Давно все это отошло в прошлое, но и нынче горестно слушать очевидцев. «…Подняли в дело такие орудия, которые если бы не этот случай, то, верно, лежали бы до второго пришествия в арсенале, а в нужде и те поставили на место: бывало, привезут ядра и пошла пригонка, годно или негодно, а если и есть зазор на 1/8 вершка, то на это моряки говорили артиллеристам: „Ничего, сойдет“, и правда, что ничего; как стукнет, бывало, – так в ушах и зазвонит, но наносили они вред неприятелю или не наносили, нам известно не было».
Или вот еще: «Но досаднее всего это то, что на каждый наш выстрел они отвечали десятью. Наши заводы не успевали делать такого количества снарядов, чтоб нанести и хоть небольшой вред неприятелю; и кроме того, подвоз на телегах гораздо неудобнее, чем подвоз на пароходах, на которых неприятель доставлял все, что только ему нужно».
И еще: «…Мы собирали осколки, клали с жестянки и заряжали мортиры.

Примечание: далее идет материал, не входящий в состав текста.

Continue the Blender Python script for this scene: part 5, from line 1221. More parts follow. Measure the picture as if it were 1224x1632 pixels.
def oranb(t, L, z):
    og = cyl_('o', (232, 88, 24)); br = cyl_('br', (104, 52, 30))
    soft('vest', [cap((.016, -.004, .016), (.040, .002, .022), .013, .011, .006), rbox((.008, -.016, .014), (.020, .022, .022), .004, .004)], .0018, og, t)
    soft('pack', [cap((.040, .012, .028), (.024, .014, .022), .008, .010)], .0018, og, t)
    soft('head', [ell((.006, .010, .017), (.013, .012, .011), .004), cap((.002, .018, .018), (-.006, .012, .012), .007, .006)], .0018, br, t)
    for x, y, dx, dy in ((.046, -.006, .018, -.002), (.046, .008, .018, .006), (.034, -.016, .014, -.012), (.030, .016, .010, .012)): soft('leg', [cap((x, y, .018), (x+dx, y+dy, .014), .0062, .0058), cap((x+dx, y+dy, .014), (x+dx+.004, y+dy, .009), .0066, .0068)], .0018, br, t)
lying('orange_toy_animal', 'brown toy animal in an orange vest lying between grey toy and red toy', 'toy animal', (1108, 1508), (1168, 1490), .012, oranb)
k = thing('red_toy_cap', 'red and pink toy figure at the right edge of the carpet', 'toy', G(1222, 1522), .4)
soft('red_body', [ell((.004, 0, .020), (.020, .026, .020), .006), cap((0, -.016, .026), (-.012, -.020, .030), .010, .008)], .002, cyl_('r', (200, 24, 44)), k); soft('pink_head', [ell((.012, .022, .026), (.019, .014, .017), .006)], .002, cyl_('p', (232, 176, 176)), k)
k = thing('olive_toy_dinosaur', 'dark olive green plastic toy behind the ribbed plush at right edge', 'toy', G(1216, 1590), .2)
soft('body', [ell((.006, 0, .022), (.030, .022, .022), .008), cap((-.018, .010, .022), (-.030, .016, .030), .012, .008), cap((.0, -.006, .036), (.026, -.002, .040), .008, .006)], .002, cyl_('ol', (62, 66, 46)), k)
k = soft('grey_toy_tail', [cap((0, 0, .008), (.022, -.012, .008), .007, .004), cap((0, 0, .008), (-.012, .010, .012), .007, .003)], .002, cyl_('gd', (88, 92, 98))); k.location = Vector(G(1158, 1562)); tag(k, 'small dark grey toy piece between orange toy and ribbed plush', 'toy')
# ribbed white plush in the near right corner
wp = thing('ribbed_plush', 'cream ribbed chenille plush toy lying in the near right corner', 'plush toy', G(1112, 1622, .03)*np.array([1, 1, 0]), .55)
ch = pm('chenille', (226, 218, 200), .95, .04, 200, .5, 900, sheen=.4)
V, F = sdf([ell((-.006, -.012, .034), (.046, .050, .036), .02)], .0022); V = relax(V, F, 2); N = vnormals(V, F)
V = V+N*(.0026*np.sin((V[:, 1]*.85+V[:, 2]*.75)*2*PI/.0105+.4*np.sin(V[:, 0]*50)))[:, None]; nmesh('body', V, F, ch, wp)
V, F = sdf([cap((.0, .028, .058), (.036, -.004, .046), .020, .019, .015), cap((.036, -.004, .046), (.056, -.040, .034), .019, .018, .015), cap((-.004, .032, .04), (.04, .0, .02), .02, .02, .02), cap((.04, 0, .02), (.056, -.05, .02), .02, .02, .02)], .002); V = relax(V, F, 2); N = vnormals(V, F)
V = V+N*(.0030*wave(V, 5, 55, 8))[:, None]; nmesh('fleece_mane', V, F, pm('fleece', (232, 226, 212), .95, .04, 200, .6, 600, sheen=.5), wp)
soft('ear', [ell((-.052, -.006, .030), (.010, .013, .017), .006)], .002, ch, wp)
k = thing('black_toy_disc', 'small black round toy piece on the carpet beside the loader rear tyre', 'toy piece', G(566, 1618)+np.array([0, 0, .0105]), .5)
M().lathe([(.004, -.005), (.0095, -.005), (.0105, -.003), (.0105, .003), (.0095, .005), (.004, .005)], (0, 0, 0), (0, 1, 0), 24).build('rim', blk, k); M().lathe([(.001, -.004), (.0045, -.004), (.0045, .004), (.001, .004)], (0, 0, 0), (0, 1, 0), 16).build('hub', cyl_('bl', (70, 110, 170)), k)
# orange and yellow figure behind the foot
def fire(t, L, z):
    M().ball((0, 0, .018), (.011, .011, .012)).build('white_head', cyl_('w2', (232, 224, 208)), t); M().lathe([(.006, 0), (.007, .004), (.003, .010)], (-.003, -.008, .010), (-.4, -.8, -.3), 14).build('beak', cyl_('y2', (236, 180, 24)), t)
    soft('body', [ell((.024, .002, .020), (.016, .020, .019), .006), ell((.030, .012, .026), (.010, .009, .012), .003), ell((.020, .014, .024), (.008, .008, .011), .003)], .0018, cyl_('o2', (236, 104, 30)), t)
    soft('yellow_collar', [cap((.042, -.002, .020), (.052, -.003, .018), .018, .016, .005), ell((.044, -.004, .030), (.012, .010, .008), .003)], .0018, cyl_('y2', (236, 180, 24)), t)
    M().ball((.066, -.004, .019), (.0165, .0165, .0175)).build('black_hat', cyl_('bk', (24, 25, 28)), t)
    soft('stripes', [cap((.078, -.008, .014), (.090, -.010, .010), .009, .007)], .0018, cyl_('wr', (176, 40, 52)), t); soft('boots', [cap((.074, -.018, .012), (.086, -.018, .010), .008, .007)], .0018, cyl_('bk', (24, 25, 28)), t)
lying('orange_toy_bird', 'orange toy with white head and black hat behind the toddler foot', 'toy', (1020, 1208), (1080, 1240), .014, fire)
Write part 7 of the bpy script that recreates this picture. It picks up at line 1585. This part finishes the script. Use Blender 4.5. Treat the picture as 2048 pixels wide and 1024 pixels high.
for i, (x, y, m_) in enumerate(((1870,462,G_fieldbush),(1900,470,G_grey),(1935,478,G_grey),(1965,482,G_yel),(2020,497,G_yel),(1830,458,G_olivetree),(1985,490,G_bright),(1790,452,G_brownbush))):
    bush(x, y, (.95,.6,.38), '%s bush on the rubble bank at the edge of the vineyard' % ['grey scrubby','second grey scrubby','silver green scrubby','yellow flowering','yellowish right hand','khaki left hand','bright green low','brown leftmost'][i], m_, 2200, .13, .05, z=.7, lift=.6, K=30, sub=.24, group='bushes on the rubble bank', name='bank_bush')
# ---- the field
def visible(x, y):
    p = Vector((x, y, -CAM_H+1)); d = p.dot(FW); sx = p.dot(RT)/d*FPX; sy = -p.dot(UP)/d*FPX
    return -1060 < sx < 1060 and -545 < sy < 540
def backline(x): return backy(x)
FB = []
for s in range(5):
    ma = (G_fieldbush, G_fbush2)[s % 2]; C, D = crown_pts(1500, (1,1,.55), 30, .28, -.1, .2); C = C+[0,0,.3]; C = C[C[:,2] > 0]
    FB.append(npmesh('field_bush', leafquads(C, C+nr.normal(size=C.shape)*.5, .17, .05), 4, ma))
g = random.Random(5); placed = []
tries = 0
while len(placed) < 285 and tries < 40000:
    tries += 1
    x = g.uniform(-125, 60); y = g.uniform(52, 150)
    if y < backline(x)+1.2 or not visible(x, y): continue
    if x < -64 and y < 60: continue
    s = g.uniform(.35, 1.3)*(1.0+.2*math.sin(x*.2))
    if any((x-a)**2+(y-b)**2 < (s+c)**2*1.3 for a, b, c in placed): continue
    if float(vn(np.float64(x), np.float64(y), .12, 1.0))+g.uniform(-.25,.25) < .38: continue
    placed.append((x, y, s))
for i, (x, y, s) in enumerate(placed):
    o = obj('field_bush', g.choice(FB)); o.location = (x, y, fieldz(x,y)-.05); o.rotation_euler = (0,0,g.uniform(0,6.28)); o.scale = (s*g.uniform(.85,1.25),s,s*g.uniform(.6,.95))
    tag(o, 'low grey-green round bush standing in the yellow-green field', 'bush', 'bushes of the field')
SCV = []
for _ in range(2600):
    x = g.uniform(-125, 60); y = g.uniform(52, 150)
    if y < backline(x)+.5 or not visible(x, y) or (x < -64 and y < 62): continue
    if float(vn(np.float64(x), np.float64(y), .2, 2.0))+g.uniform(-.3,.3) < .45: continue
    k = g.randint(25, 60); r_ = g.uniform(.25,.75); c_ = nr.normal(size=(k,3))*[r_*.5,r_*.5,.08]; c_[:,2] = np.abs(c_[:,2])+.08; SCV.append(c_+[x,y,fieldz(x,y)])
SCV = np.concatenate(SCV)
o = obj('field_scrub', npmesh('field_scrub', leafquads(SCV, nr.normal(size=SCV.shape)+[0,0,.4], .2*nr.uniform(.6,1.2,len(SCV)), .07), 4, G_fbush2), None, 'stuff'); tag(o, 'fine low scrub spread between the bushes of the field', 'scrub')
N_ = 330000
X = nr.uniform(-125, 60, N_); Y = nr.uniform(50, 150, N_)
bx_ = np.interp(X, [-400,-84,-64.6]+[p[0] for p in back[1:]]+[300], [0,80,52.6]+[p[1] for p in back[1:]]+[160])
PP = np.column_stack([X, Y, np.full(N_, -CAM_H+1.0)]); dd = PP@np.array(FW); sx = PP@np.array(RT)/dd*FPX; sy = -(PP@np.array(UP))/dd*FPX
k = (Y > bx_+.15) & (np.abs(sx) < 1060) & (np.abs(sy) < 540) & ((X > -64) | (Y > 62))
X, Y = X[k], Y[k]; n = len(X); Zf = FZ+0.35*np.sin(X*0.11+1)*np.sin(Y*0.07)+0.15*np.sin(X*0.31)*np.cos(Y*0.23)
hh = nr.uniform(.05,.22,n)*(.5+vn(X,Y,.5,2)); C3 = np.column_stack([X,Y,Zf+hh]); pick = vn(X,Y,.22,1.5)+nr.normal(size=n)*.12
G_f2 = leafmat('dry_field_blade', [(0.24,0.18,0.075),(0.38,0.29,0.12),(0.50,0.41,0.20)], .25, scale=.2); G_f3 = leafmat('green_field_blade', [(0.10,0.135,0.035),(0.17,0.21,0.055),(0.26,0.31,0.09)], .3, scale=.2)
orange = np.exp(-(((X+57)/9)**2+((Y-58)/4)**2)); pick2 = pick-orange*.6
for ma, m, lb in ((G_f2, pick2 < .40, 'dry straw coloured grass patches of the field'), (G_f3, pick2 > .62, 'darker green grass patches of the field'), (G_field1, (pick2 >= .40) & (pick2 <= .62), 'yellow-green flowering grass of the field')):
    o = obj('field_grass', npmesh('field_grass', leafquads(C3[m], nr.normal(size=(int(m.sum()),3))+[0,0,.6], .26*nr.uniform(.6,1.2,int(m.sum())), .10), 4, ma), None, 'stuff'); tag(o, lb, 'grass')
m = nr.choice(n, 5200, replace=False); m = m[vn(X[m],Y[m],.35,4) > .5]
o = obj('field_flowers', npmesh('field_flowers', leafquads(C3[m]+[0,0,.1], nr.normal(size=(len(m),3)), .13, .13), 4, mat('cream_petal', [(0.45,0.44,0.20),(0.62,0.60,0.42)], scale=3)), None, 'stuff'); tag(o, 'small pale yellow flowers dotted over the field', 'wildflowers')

Пущенные таким образом, осколки осыпали неприятельские траншеи. Были у нас своего рода ланкастерские пушки. Чугунные, бомбические пушки с отбитыми цапфами мы вкапывали под углом в землю, давали желаемый угол возвышения, подкладывая клин. Пущенные из этих орудий бомбы залетали в неприятельский лагерь, но чаще разрывались в высоте по неимению трубок для дальнего полета. Были частые разрывы чугунных пушек, что наносило большой вред прислуге».
Обычно упоминается лишь о малом числе штуцеров, то есть нарезных ружей, упоминается, что за эдакую редкость пластунам, добытчикам их у неприятеля, платили денежную награду, что штуцера вручали лишь самым метким стрелкам, по-нынешнему сказать – снайперам. Но и с гладкоствольными ружьями севастопольцы хватили горюшка.
«…Французские пули Минье, введенные у нас во время осады, после двух или трех выстрелов не входили в дуло. Солдаты загоняли пулю, ударяя камнем по шомполу; шомпол гнется в дугу, а пуля не подается. Колотили как в кузнице. Солдаты приносили сальные огарки, смазывали пулю, но все не помогало. Ружья, переделанные на нарезные, раздирались по нарезам. Не мудрено, что в таком положении офицеры приходили в отчаяние, а солдаты бредили изменой».